BEGIN Material
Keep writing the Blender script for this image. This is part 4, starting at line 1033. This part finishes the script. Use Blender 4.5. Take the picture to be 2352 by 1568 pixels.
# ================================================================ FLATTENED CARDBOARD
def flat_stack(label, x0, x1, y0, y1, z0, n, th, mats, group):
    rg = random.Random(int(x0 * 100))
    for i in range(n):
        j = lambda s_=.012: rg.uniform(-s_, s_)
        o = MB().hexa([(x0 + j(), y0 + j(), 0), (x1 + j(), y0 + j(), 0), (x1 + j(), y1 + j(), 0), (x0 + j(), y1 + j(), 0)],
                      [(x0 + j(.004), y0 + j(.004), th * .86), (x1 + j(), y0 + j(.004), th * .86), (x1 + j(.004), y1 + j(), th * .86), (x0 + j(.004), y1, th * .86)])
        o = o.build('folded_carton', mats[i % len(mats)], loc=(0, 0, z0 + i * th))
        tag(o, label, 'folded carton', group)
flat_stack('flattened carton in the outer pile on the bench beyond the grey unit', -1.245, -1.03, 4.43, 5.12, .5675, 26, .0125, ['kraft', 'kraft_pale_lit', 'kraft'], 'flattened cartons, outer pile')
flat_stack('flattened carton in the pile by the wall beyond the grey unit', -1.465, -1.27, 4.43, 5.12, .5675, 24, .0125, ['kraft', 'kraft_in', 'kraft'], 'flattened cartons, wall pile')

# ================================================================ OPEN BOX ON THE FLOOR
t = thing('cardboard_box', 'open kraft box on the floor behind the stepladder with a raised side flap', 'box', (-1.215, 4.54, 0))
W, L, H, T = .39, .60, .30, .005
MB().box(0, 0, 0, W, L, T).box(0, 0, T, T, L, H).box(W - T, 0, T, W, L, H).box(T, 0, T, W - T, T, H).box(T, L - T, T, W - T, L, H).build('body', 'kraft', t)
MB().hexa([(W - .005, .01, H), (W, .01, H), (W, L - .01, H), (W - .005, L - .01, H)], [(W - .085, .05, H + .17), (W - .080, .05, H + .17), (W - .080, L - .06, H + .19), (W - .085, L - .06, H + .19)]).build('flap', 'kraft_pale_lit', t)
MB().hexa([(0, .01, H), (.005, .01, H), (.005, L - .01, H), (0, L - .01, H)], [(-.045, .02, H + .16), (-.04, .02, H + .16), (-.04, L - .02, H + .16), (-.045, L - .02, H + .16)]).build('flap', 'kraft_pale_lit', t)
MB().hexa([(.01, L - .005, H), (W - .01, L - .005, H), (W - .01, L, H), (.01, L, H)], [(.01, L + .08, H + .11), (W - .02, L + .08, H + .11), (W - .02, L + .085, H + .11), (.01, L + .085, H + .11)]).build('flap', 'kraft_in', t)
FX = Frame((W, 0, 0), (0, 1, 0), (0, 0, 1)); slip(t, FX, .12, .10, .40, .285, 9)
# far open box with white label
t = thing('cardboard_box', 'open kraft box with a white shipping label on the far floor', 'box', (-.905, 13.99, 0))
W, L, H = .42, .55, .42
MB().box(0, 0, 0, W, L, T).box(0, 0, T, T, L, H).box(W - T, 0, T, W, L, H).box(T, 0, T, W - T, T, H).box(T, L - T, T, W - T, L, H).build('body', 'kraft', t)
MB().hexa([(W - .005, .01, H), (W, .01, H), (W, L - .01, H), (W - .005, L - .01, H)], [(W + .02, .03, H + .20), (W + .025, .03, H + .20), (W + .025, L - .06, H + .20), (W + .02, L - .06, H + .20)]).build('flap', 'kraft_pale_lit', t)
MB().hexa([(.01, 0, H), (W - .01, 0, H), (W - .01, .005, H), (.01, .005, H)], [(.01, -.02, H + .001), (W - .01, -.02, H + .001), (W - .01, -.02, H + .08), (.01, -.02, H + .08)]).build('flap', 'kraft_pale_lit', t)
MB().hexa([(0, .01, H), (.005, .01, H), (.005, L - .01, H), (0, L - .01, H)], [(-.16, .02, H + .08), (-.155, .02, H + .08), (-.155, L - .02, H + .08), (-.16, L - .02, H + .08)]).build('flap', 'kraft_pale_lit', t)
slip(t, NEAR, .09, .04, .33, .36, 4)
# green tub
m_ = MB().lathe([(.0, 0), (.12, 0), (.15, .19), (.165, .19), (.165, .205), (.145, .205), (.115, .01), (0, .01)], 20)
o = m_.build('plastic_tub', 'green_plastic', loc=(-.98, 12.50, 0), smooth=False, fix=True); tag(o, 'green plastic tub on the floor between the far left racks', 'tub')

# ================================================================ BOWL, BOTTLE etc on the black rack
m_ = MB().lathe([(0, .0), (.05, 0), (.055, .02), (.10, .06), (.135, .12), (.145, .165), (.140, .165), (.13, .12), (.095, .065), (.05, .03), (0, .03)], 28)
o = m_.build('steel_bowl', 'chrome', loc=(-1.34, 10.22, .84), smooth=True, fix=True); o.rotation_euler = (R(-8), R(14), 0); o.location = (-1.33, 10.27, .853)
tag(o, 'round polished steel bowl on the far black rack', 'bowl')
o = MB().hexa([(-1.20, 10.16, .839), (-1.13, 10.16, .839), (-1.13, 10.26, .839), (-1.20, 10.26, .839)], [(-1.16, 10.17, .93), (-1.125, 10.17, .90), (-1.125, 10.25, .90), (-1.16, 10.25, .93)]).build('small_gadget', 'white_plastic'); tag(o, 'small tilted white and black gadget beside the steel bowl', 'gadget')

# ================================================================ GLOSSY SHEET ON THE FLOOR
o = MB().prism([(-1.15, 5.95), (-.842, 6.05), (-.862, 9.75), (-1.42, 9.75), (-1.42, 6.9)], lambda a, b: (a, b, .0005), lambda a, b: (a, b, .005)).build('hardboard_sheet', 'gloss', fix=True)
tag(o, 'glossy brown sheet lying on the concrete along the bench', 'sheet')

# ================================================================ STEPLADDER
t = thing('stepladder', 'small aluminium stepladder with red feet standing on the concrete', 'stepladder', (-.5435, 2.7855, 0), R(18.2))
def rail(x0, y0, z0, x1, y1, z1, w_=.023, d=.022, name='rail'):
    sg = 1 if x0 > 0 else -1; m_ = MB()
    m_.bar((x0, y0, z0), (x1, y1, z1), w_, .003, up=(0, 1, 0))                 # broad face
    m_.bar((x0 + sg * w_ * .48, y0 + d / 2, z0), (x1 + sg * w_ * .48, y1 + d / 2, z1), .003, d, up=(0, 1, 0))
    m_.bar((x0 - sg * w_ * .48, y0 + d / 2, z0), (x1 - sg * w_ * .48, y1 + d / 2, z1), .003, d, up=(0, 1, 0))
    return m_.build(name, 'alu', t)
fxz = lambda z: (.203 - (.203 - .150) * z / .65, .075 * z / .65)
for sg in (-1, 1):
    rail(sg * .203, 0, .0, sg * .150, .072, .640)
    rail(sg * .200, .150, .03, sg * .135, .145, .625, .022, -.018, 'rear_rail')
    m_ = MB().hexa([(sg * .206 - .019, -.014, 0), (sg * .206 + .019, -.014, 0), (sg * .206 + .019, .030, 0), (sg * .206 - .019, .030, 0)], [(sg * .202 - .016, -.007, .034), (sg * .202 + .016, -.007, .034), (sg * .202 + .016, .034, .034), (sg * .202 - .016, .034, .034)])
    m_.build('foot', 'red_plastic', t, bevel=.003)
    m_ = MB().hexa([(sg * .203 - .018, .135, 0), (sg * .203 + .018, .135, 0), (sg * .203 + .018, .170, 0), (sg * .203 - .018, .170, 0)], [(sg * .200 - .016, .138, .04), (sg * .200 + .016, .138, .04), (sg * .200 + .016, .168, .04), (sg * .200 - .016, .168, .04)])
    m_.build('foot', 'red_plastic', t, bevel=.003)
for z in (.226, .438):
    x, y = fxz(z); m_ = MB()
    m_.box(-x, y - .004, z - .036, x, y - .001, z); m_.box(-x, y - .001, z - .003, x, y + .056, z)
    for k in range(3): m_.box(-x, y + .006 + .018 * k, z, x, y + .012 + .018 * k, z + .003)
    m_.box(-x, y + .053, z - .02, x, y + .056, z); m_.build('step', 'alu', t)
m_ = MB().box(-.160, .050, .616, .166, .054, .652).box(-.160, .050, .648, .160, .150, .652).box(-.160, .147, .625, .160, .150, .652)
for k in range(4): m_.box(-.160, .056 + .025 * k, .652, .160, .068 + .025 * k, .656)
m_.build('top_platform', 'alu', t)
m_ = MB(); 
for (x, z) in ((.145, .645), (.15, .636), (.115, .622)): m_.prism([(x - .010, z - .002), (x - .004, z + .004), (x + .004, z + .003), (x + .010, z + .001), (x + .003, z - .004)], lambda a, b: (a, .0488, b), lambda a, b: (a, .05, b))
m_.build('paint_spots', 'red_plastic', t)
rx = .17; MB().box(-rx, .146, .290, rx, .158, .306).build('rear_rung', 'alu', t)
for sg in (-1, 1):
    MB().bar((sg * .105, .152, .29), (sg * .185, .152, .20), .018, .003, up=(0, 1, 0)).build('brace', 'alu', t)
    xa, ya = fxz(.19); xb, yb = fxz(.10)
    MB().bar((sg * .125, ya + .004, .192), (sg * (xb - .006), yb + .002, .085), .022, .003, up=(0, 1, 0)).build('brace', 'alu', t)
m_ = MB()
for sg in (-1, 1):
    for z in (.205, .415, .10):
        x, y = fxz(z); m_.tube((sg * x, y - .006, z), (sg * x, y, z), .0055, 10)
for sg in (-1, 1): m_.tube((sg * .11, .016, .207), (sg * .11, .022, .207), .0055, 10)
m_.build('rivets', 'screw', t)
END Material
Stated problem
Restate, word for word and with nothing added, the lines from the first line of the listing through the one where "flat_stack('flattened carton in the pile" stands.

The completed task
Keep writing the Blender script for this image. This is part 4, starting at line 1033. This part finishes the script. Use Blender 4.5. Take the picture to be 2352 by 1568 pixels.
# ================================================================ FLATTENED CARDBOARD
def flat_stack(label, x0, x1, y0, y1, z0, n, th, mats, group):
    rg = random.Random(int(x0 * 100))
    for i in range(n):
        j = lambda s_=.012: rg.uniform(-s_, s_)
        o = MB().hexa([(x0 + j(), y0 + j(), 0), (x1 + j(), y0 + j(), 0), (x1 + j(), y1 + j(), 0), (x0 + j(), y1 + j(), 0)],
                      [(x0 + j(.004), y0 + j(.004), th * .86), (x1 + j(), y0 + j(.004), th * .86), (x1 + j(.004), y1 + j(), th * .86), (x0 + j(.004), y1, th * .86)])
        o = o.build('folded_carton', mats[i % len(mats)], loc=(0, 0, z0 + i * th))
        tag(o, label, 'folded carton', group)
flat_stack('flattened carton in the outer pile on the bench beyond the grey unit', -1.245, -1.03, 4.43, 5.12, .5675, 26, .0125, ['kraft', 'kraft_pale_lit', 'kraft'], 'flattened cartons, outer pile')
flat_stack('flattened carton in the pile by the wall beyond the grey unit', -1.465, -1.27, 4.43, 5.12, .5675, 24, .0125, ['kraft', 'kraft_in', 'kraft'], 'flattened cartons, wall pile')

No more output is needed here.